### Dataset section
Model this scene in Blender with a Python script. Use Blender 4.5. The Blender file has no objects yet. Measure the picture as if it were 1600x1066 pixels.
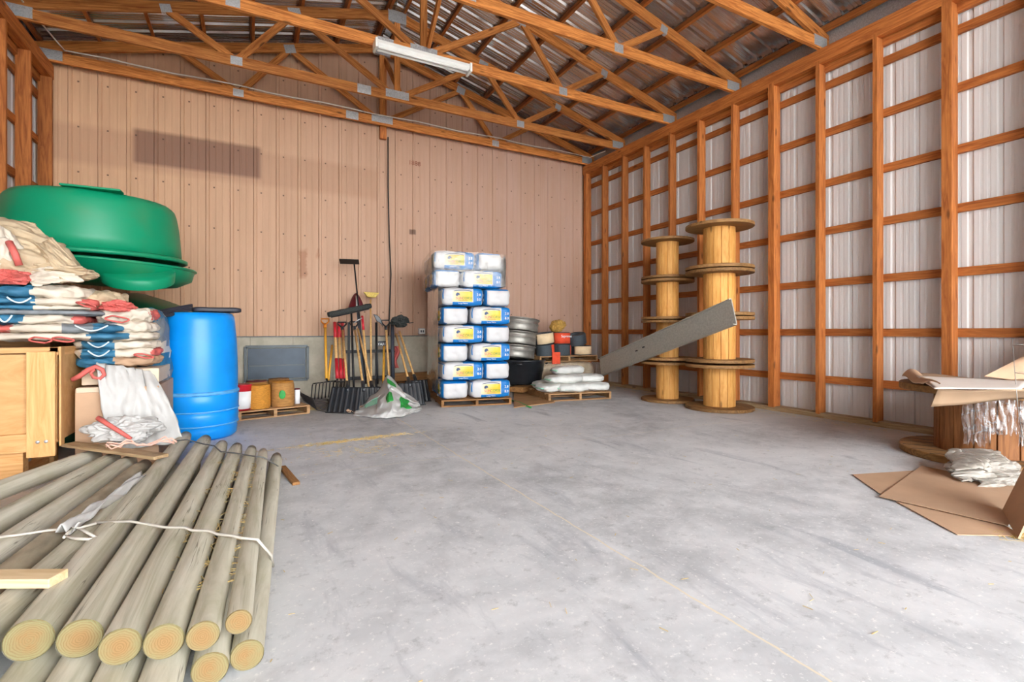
import bpy, bmesh, math, random
from mathutils import Vector, Matrix, noise

S = bpy.context.scene
COL = S.collection
random.seed(7)
PI = math.pi

# ------------------------------------------------------------------ camera, sky, exposure
YAW = math.atan(405 / 769)
cam_d = bpy.data.cameras.new('camera')
cam_d.sensor_width = 36.0
cam_d.lens = 769 / 1600 * 36.0
cam_d.shift_y = -16 / 1600
cam_d.clip_start = 0.02
cam = bpy.data.objects.new('camera', cam_d)
cam.location = (0, 0, 1.1)
cam.rotation_euler = (PI / 2, 0, -YAW)
COL.objects.link(cam)
S.camera = cam

W = bpy.data.worlds.new('overcast_sky')
S.world = W
W.use_nodes = True
nt = W.node_tree
for n in list(nt.nodes):
    nt.nodes.remove(n)
wo = nt.nodes.new('ShaderNodeOutputWorld')
wb = nt.nodes.new('ShaderNodeBackground')
wb.inputs['Color'].default_value = (0.93, 0.965, 1.0, 1)
wb.inputs['Strength'].default_value = 4.8
nt.links.new(wb.outputs[0], wo.inputs[0])

vs = S.view_settings
vs.view_transform = 'Standard'
vs.look = 'None'
vs.gamma = 1.0
vs.use_curve_mapping = False
vs.exposure = 1.75
S.cycles.diffuse_bounces = 8
S.cycles.max_bounces = 12
S.cycles.transparent_max_bounces = 16
S.cycles.caustics_reflective = False
S.cycles.caustics_refractive = False

# ------------------------------------------------------------------ geometry of the site
CS, SN = math.cos(YAW), math.sin(YAW)
def ray(x, y):
    t = (x - 800) / 769.0
    return (SN + CS * t, CS - SN * t, -(y - 517) / 769.0)
def fl(x, y, z=0.0):
    """point of the photograph that lies at height z"""
    a, b, u = ray(x, y); k = (z - 1.1) / u
    return Vector((a * k, b * k, z))
def at(x, y, Y):
    """point of the photograph that lies Y metres into the barn"""
    a, b, u = ray(x, y); k = Y / b
    return Vector((a * k, Y, 1.1 + u * k))

# ------------------------------------------------------------------ materials
def srgb(r, g, b):
    f = lambda c: (c / 255 / 12.92) if c / 255 <= 0.04045 else ((c / 255 + 0.055) / 1.055) ** 2.4
    return (f(r), f(g), f(b), 1.0)

class NB:
    """small node-tree helper"""
    def __init__(self, name):
        self.m = bpy.data.materials.new(name)
        self.m.use_nodes = True
        self.t = self.m.node_tree
        self.b = self.t.nodes['Principled BSDF']
        self.tc = None
    def n(self, typ, **kw):
        nd = self.t.nodes.new(typ)
        for k, v in kw.items():
            setattr(nd, k, v)
        return nd
    def put(self, sock, v):
        if hasattr(v, 'is_output'):
            self.t.links.new(v, sock)
        else:
            sock.default_value = v
    def obj(self):
        if self.tc is None:
            self.tc = self.n('ShaderNodeTexCoord')
        return self.tc.outputs['Object']
    def coords(self, scale=(1, 1, 1), rand=True):
        src = self.obj()
        if rand:
            oi = self.n('ShaderNodeObjectInfo')
            mu = self.n('ShaderNodeVectorMath', operation='MULTIPLY')
            cb = self.n('ShaderNodeCombineXYZ')
            for i in range(3):
                self.put(cb.inputs[i], oi.outputs['Random'])
            self.put(mu.inputs[0], cb.outputs[0]); mu.inputs[1].default_value = (37.0, 91.0, 53.0)
            ad = self.n('ShaderNodeVectorMath', operation='ADD')
            self.put(ad.inputs[0], src); self.put(ad.inputs[1], mu.outputs[0])
            src = ad.outputs[0]
        mp = self.n('ShaderNodeVectorMath', operation='MULTIPLY')
        self.put(mp.inputs[0], src); mp.inputs[1].default_value = scale
        return mp.outputs[0]
    def noise(self, vec, scale=5.0, detail=4.0, rough=0.55, dist=0.0):
        nd = self.n('ShaderNodeTexNoise')
        self.put(nd.inputs['Vector'], vec)
        nd.inputs['Scale'].default_value = scale; nd.inputs['Detail'].default_value = detail
        nd.inputs['Roughness'].default_value = rough; nd.inputs['Distortion'].default_value = dist
        return nd.outputs['Fac']
    def ramp(self, fac, stops):
        r = self.n('ShaderNodeValToRGB')
        self.put(r.inputs[0], fac)
        el = r.color_ramp.elements
        while len(el) < len(stops):
            el.new(0.5)
        for e, (p, c) in zip(el, stops):
            e.position = p; e.color = c
        return r.outputs['Color']
    def mix(self, fac, a, b, mode='MIX'):
        mx = self.n('ShaderNodeMix', data_type='RGBA', blend_type=mode)
        self.put(mx.inputs[0], fac)
        self.put(mx.inputs[6], a); self.put(mx.inputs[7], b)
        return mx.outputs[2]
    def math(self, op, a, b=0.0, clamp=False):
        m = self.n('ShaderNodeMath', operation=op, use_clamp=clamp)
        self.put(m.inputs[0], a); self.put(m.inputs[1], b)
        return m.outputs[0]
    def xyz(self, v=None):
        s = self.n('ShaderNodeSeparateXYZ')
        self.put(s.inputs[0], v if v is not None else self.obj())
        return s.outputs
    def rng(self, s, lo, hi, soft=0.002):
        """1 inside lo..hi with soft edges"""
        a = self.math('MULTIPLY', self.math('SUBTRACT', s, lo), 1.0 / soft, True)
        b = self.math('MULTIPLY', self.math('SUBTRACT', hi, s), 1.0 / soft, True)
        return self.math('MULTIPLY', a, b)
    def bump(self, h, strength=0.3, dist=0.01):
        b = self.n('ShaderNodeBump')
        b.inputs['Strength'].default_value = strength; b.inputs['Distance'].default_value = dist
        self.put(b.inputs['Height'], h)
        self.put(self.b.inputs['Normal'], b.outputs[0])
    def done(self, color, rough=0.7, metal=0.0, spec=0.4):
        self.put(self.b.inputs['Base Color'], color)
        self.put(self.b.inputs['Roughness'], rough)
        self.b.inputs['Metallic'].default_value = metal
        self.b.inputs['Specular IOR Level'].default_value = spec
        return self.m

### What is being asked
Return all of the data exactly as written, and drop the pictures.

### Solution for this task
Model this scene in Blender with a Python script. Use Blender 4.5. The Blender file has no objects yet. Measure the picture as if it were 1600x1066 pixels.
import bpy, bmesh, math, random
from mathutils import Vector, Matrix, noise

S = bpy.context.scene
COL = S.collection
random.seed(7)
PI = math.pi

# ------------------------------------------------------------------ camera, sky, exposure
YAW = math.atan(405 / 769)
cam_d = bpy.data.cameras.new('camera')
cam_d.sensor_width = 36.0
cam_d.lens = 769 / 1600 * 36.0
cam_d.shift_y = -16 / 1600
cam_d.clip_start = 0.02
cam = bpy.data.objects.new('camera', cam_d)
cam.location = (0, 0, 1.1)
cam.rotation_euler = (PI / 2, 0, -YAW)
COL.objects.link(cam)
S.camera = cam

W = bpy.data.worlds.new('overcast_sky')
S.world = W
W.use_nodes = True
nt = W.node_tree
for n in list(nt.nodes):
    nt.nodes.remove(n)
wo = nt.nodes.new('ShaderNodeOutputWorld')
wb = nt.nodes.new('ShaderNodeBackground')
wb.inputs['Color'].default_value = (0.93, 0.965, 1.0, 1)
wb.inputs['Strength'].default_value = 4.8
nt.links.new(wb.outputs[0], wo.inputs[0])

vs = S.view_settings
vs.view_transform = 'Standard'
vs.look = 'None'
vs.gamma = 1.0
vs.use_curve_mapping = False
vs.exposure = 1.75
S.cycles.diffuse_bounces = 8
S.cycles.max_bounces = 12
S.cycles.transparent_max_bounces = 16
S.cycles.caustics_reflective = False
S.cycles.caustics_refractive = False

# ------------------------------------------------------------------ geometry of the site
CS, SN = math.cos(YAW), math.sin(YAW)
def ray(x, y):
    t = (x - 800) / 769.0
    return (SN + CS * t, CS - SN * t, -(y - 517) / 769.0)
def fl(x, y, z=0.0):
    """point of the photograph that lies at height z"""
    a, b, u = ray(x, y); k = (z - 1.1) / u
    return Vector((a * k, b * k, z))
def at(x, y, Y):
    """point of the photograph that lies Y metres into the barn"""
    a, b, u = ray(x, y); k = Y / b
    return Vector((a * k, Y, 1.1 + u * k))

# ------------------------------------------------------------------ materials
def srgb(r, g, b):
    f = lambda c: (c / 255 / 12.92) if c / 255 <= 0.04045 else ((c / 255 + 0.055) / 1.055) ** 2.4
    return (f(r), f(g), f(b), 1.0)

class NB:
    """small node-tree helper"""
    def __init__(self, name):
        self.m = bpy.data.materials.new(name)
        self.m.use_nodes = True
        self.t = self.m.node_tree
        self.b = self.t.nodes['Principled BSDF']
        self.tc = None
    def n(self, typ, **kw):
        nd = self.t.nodes.new(typ)
        for k, v in kw.items():
            setattr(nd, k, v)
        return nd
    def put(self, sock, v):
        if hasattr(v, 'is_output'):
            self.t.links.new(v, sock)
        else:
            sock.default_value = v
    def obj(self):
        if self.tc is None:
            self.tc = self.n('ShaderNodeTexCoord')
        return self.tc.outputs['Object']
    def coords(self, scale=(1, 1, 1), rand=True):
        src = self.obj()
        if rand:
            oi = self.n('ShaderNodeObjectInfo')
            mu = self.n('ShaderNodeVectorMath', operation='MULTIPLY')
            cb = self.n('ShaderNodeCombineXYZ')
            for i in range(3):
                self.put(cb.inputs[i], oi.outputs['Random'])
            self.put(mu.inputs[0], cb.outputs[0]); mu.inputs[1].default_value = (37.0, 91.0, 53.0)
            ad = self.n('ShaderNodeVectorMath', operation='ADD')
            self.put(ad.inputs[0], src); self.put(ad.inputs[1], mu.outputs[0])
            src = ad.outputs[0]
        mp = self.n('ShaderNodeVectorMath', operation='MULTIPLY')
        self.put(mp.inputs[0], src); mp.inputs[1].default_value = scale
        return mp.outputs[0]
    def noise(self, vec, scale=5.0, detail=4.0, rough=0.55, dist=0.0):
        nd = self.n('ShaderNodeTexNoise')
        self.put(nd.inputs['Vector'], vec)
        nd.inputs['Scale'].default_value = scale; nd.inputs['Detail'].default_value = detail
        nd.inputs['Roughness'].default_value = rough; nd.inputs['Distortion'].default_value = dist
        return nd.outputs['Fac']
    def ramp(self, fac, stops):
        r = self.n('ShaderNodeValToRGB')
        self.put(r.inputs[0], fac)
        el = r.color_ramp.elements
        while len(el) < len(stops):
            el.new(0.5)
        for e, (p, c) in zip(el, stops):
            e.position = p; e.color = c
        return r.outputs['Color']
    def mix(self, fac, a, b, mode='MIX'):
        mx = self.n('ShaderNodeMix', data_type='RGBA', blend_type=mode)
        self.put(mx.inputs[0], fac)
        self.put(mx.inputs[6], a); self.put(mx.inputs[7], b)
        return mx.outputs[2]
    def math(self, op, a, b=0.0, clamp=False):
        m = self.n('ShaderNodeMath', operation=op, use_clamp=clamp)
        self.put(m.inputs[0], a); self.put(m.inputs[1], b)
        return m.outputs[0]
    def xyz(self, v=None):
        s = self.n('ShaderNodeSeparateXYZ')
        self.put(s.inputs[0], v if v is not None else self.obj())
        return s.outputs
    def rng(self, s, lo, hi, soft=0.002):
        """1 inside lo..hi with soft edges"""
        a = self.math('MULTIPLY', self.math('SUBTRACT', s, lo), 1.0 / soft, True)
        b = self.math('MULTIPLY', self.math('SUBTRACT', hi, s), 1.0 / soft, True)
        return self.math('MULTIPLY', a, b)
    def bump(self, h, strength=0.3, dist=0.01):
        b = self.n('ShaderNodeBump')
        b.inputs['Strength'].default_value = strength; b.inputs['Distance'].default_value = dist
        self.put(b.inputs['Height'], h)
        self.put(self.b.inputs['Normal'], b.outputs[0])
    def done(self, color, rough=0.7, metal=0.0, spec=0.4):
        self.put(self.b.inputs['Base Color'], color)
        self.put(self.b.inputs['Roughness'], rough)
        self.b.inputs['Metallic'].default_value = metal
        self.b.inputs['Specular IOR Level'].default_value = spec
        return self.m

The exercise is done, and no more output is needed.